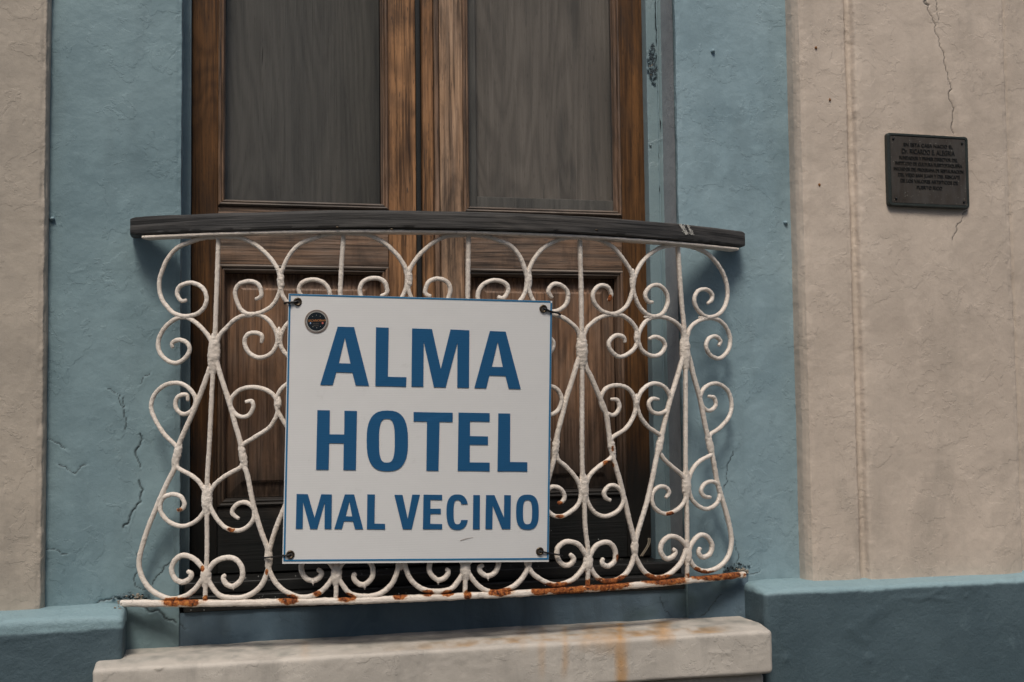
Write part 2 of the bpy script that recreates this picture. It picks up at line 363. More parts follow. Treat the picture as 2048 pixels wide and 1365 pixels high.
# ------------------------------------------------------------------ walls
house = thing('town_house', 'old town house front with blue plaster walls, cream pilasters and a tall wooden double door', 'building', (0, 0, -1.7))
def zlines(z0, z1, st=.0022, lo=-.86, hi=1.02):
    a = []
    if z0 < lo: a.append(np.linspace(z0, lo, max(2, int((lo-z0)/.04)))[:-1])
    l, h = max(z0, lo), min(z1, hi); a.append(np.linspace(l, h, int((h-l)/st)+1))
    if z1 > hi: a.append(np.linspace(hi, z1, max(2, int((z1-hi)/.04)))[1:])
    return np.concatenate(a)
def profile(pts, st=.003, fine=(-1.02, 1.66)):
    """resample a plan outline (x, y); corners get rounded by the smoothing"""
    P = np.array(pts, float); out = [P[:1]]
    for a, b in zip(P[:-1], P[1:]):
        L = np.linalg.norm(b-a); mid = (a[0]+b[0])/2
        s = st if fine[0]-.05 < a[0] < fine[1]+.05 and fine[0]-.05 < b[0] < fine[1]+.05 else .04
        n = max(1, int(L/s)); out.append(a+(b-a)*(np.arange(1, n+1)/n)[:, None])
    P = np.concatenate(out)
    for _ in range(2): P[1:-1] = P[1:-1]*.5+(P[:-2]+P[2:])*.25
    return P
def jag(poly, amp, rs, depth=3):
    P = [np.array(p, float) for p in poly]
    for k in range(depth):
        Q = [P[0]]
        for a, b in zip(P[:-1], P[1:]):
            d = b-a; nrm = np.array([-d[1], d[0]]); Q += [(a+b)/2+nrm*rs.uniform(-amp, amp), b]
        P = Q
    return np.array(P)
def crack_field(XZ, feats, Y):
    n = len(XZ); disp = np.zeros(n); mask = np.zeros(n); rs = np.random.RandomState(3)
    for poly, wd, dp in feats:
        P = np.array([at(x, y, Y)[[0, 2]] for x, y in poly]); P = jag(P, .22, rs)
        b = (XZ[:, 0] > P[:, 0].min()-.012) & (XZ[:, 0] < P[:, 0].max()+.012) & (XZ[:, 1] > P[:, 1].min()-.012) & (XZ[:, 1] < P[:, 1].max()+.012)
        idx = np.where(b)[0]
        if not len(idx): continue
        q = XZ[idx]; best = np.full(len(idx), 9.); side = np.zeros(len(idx))
        for i, (a, c) in enumerate(zip(P[:-1], P[1:])):
            d = c-a; L2 = max(d@d, 1e-12); t = np.clip(((q-a)@d)/L2, 0, 1); e = q-(a+t[:, None]*d); r = np.hypot(e[:, 0], e[:, 1])
            tt = (i+t)/len(P); up = r < best; best = np.where(up, r, best); side = np.where(up, np.sign(e[:, 0]*d[1]-e[:, 1]*d[0]), side)
        ww = max(.0013, wd*.62)*(.65+.6*np.abs(fbm(np.c_[q, q[:, :1]*0], 60, 2)))
        mk_ = 1-sm(ww*.5, ww*1.15, best)
        mask[idx] = np.maximum(mask[idx], mk_); disp[idx] += -dp*.6*(1-sm(0, ww*2.0, best))+side*.0005*(1-sm(0, .012, best))
    return disp, mask
def feat_field(XZ, feats, Y):
    d = np.zeros(len(XZ)); p3 = np.c_[XZ, XZ[:, :1]*0]
    for f in feats:
        k, px, py = f[:3]; c = at(px, py, Y)[[0, 2]]; s = .00115
        if k == 'bump':
            r, h = f[3]*s, f[4]; i = np.where((np.abs(XZ[:, 0]-c[0]) < r) & (np.abs(XZ[:, 1]-c[1]) < r))[0]; rr = np.hypot(*(XZ[i]-c).T); d[i] += h*(1-sm(0, r, rr))
        elif k == 'patch':                       # raised or sunken flake with a ragged rim
            rx, ry, h = f[3]*s, f[4]*s, f[5]
            i = np.where((np.abs(XZ[:, 0]-c[0]) < rx*1.6) & (np.abs(XZ[:, 1]-c[1]) < ry*1.6))[0]
            e = (XZ[i]-c)/(rx, ry); rr = np.hypot(e[:, 0], e[:, 1])+.5*fbm(p3[i], 35, 3, px)+.45*fbm(p3[i], 110, 2, py)
            d[i] += 1.4*h*(1-sm(.94, 1.02, rr))
        elif k == 'rough':
            rx, ry, h = f[3]*s, f[4]*s, f[5]
            i = np.where((np.abs(XZ[:, 0]-c[0]) < rx*1.3) & (np.abs(XZ[:, 1]-c[1]) < ry*1.3))[0]
            e = (XZ[i]-c)/(rx, ry); rr = np.hypot(e[:, 0], e[:, 1])+.3*fbm(p3[i], 20, 3, px)
            nz = fbm(p3[i], 90, 4, py); d[i] += .6*h*(1-sm(.7, 1., rr))*(nz+.6*np.sign(nz)*np.abs(nz)**.5)
        elif k == 'ridge':
            P = np.array([at(x, y, Y)[[0, 2]] for x, y in f[3]]); h = f[4]; wd = f[5]*s
            for a, b in zip(P[:-1], P[1:]):
                v = b-a; t = np.clip(((XZ-a)@v)/(v@v), 0, 1); e = XZ-(a+t[:, None]*v); r = np.hypot(e[:, 0], e[:, 1])+wd*.5*fbm(p3, 60, 3)
                d = np.maximum(d, h*(1-sm(0, wd, r))) if h > 0 else np.minimum(d, h*(1-sm(0, wd, r)))
    return d
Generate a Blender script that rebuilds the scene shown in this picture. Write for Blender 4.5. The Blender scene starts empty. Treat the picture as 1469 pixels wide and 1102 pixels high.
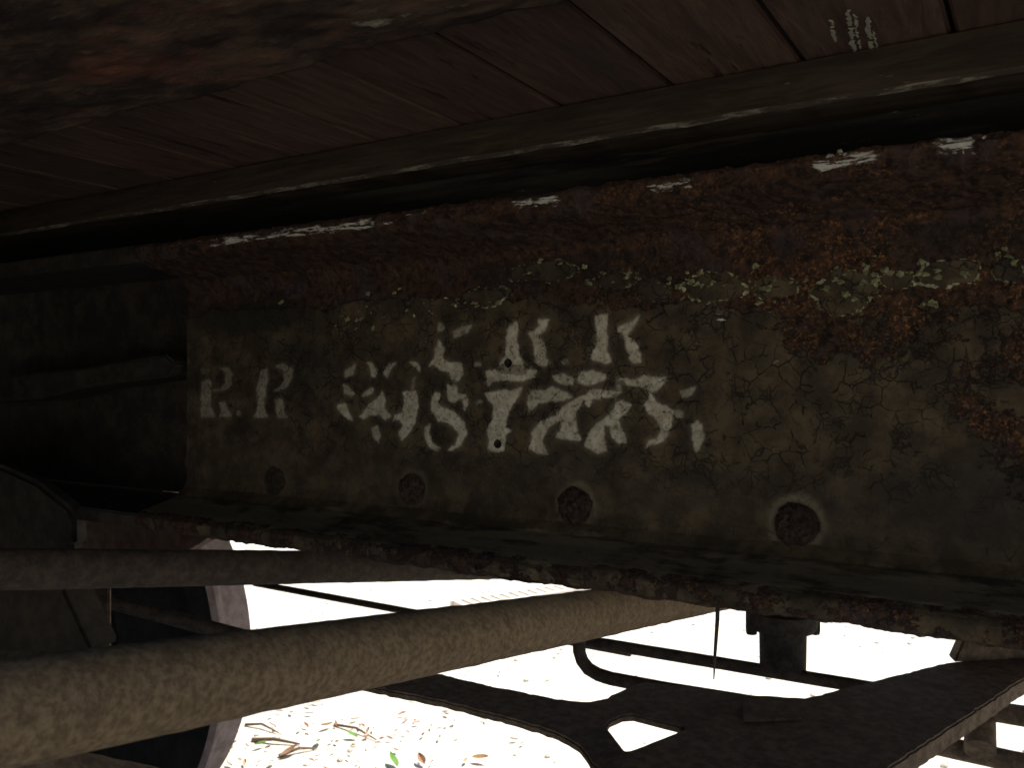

----------------------------------------

What is required: Copy all the data exactly as written, but skip any picture.

Reply to the task:
Write part 2 of the bpy script that recreates this picture. It picks up at line 363. More parts follow. Treat the picture as 2048 pixels wide and 1365 pixels high.
# ------------------------------------------------------------------ walls
house = thing('town_house', 'old town house front with blue plaster walls, cream pilasters and a tall wooden double door', 'building', (0, 0, -1.7))
def zlines(z0, z1, st=.0022, lo=-.86, hi=1.02):
    a = []
    if z0 < lo: a.append(np.linspace(z0, lo, max(2, int((lo-z0)/.04)))[:-1])
    l, h = max(z0, lo), min(z1, hi); a.append(np.linspace(l, h, int((h-l)/st)+1))
    if z1 > hi: a.append(np.linspace(hi, z1, max(2, int((z1-hi)/.04)))[1:])
    return np.concatenate(a)
def profile(pts, st=.003, fine=(-1.02, 1.66)):
    """resample a plan outline (x, y); corners get rounded by the smoothing"""
    P = np.array(pts, float); out = [P[:1]]
    for a, b in zip(P[:-1], P[1:]):
        L = np.linalg.norm(b-a); mid = (a[0]+b[0])/2
        s = st if fine[0]-.05 < a[0] < fine[1]+.05 and fine[0]-.05 < b[0] < fine[1]+.05 else .04
        n = max(1, int(L/s)); out.append(a+(b-a)*(np.arange(1, n+1)/n)[:, None])
    P = np.concatenate(out)
    for _ in range(2): P[1:-1] = P[1:-1]*.5+(P[:-2]+P[2:])*.25
    return P
def jag(poly, amp, rs, depth=3):
    P = [np.array(p, float) for p in poly]
    for k in range(depth):
        Q = [P[0]]
        for a, b in zip(P[:-1], P[1:]):
            d = b-a; nrm = np.array([-d[1], d[0]]); Q += [(a+b)/2+nrm*rs.uniform(-amp, amp), b]
        P = Q
    return np.array(P)
def crack_field(XZ, feats, Y):
    n = len(XZ); disp = np.zeros(n); mask = np.zeros(n); rs = np.random.RandomState(3)
    for poly, wd, dp in feats:
        P = np.array([at(x, y, Y)[[0, 2]] for x, y in poly]); P = jag(P, .22, rs)
        b = (XZ[:, 0] > P[:, 0].min()-.012) & (XZ[:, 0] < P[:, 0].max()+.012) & (XZ[:, 1] > P[:, 1].min()-.012) & (XZ[:, 1] < P[:, 1].max()+.012)
        idx = np.where(b)[0]
        if not len(idx): continue
        q = XZ[idx]; best = np.full(len(idx), 9.); side = np.zeros(len(idx))
        for i, (a, c) in enumerate(zip(P[:-1], P[1:])):
            d = c-a; L2 = max(d@d, 1e-12); t = np.clip(((q-a)@d)/L2, 0, 1); e = q-(a+t[:, None]*d); r = np.hypot(e[:, 0], e[:, 1])
            tt = (i+t)/len(P); up = r < best; best = np.where(up, r, best); side = np.where(up, np.sign(e[:, 0]*d[1]-e[:, 1]*d[0]), side)
        ww = max(.0013, wd*.62)*(.65+.6*np.abs(fbm(np.c_[q, q[:, :1]*0], 60, 2)))
        mk_ = 1-sm(ww*.5, ww*1.15, best)
        mask[idx] = np.maximum(mask[idx], mk_); disp[idx] += -dp*.6*(1-sm(0, ww*2.0, best))+side*.0005*(1-sm(0, .012, best))
    return disp, mask
def feat_field(XZ, feats, Y):
    d = np.zeros(len(XZ)); p3 = np.c_[XZ, XZ[:, :1]*0]
    for f in feats:
        k, px, py = f[:3]; c = at(px, py, Y)[[0, 2]]; s = .00115
        if k == 'bump':
            r, h = f[3]*s, f[4]; i = np.where((np.abs(XZ[:, 0]-c[0]) < r) & (np.abs(XZ[:, 1]-c[1]) < r))[0]; rr = np.hypot(*(XZ[i]-c).T); d[i] += h*(1-sm(0, r, rr))
        elif k == 'patch':                       # raised or sunken flake with a ragged rim
            rx, ry, h = f[3]*s, f[4]*s, f[5]
            i = np.where((np.abs(XZ[:, 0]-c[0]) < rx*1.6) & (np.abs(XZ[:, 1]-c[1]) < ry*1.6))[0]
            e = (XZ[i]-c)/(rx, ry); rr = np.hypot(e[:, 0], e[:, 1])+.5*fbm(p3[i], 35, 3, px)+.45*fbm(p3[i], 110, 2, py)
            d[i] += 1.4*h*(1-sm(.94, 1.02, rr))
        elif k == 'rough':
            rx, ry, h = f[3]*s, f[4]*s, f[5]
            i = np.where((np.abs(XZ[:, 0]-c[0]) < rx*1.3) & (np.abs(XZ[:, 1]-c[1]) < ry*1.3))[0]
            e = (XZ[i]-c)/(rx, ry); rr = np.hypot(e[:, 0], e[:, 1])+.3*fbm(p3[i], 20, 3, px)
            nz = fbm(p3[i], 90, 4, py); d[i] += .6*h*(1-sm(.7, 1., rr))*(nz+.6*np.sign(nz)*np.abs(nz)**.5)
        elif k == 'ridge':
            P = np.array([at(x, y, Y)[[0, 2]] for x, y in f[3]]); h = f[4]; wd = f[5]*s
            for a, b in zip(P[:-1], P[1:]):
                v = b-a; t = np.clip(((XZ-a)@v)/(v@v), 0, 1); e = XZ-(a+t[:, None]*v); r = np.hypot(e[:, 0], e[:, 1])+wd*.5*fbm(p3, 60, 3)
                d = np.maximum(d, h*(1-sm(0, wd, r))) if h > 0 else np.minimum(d, h*(1-sm(0, wd, r)))
    return d
Generate a Blender script that rebuilds the scene shown in this picture. Write for Blender 4.5. The Blender scene starts empty. Treat the picture as 1469 pixels wide and 1102 pixels high.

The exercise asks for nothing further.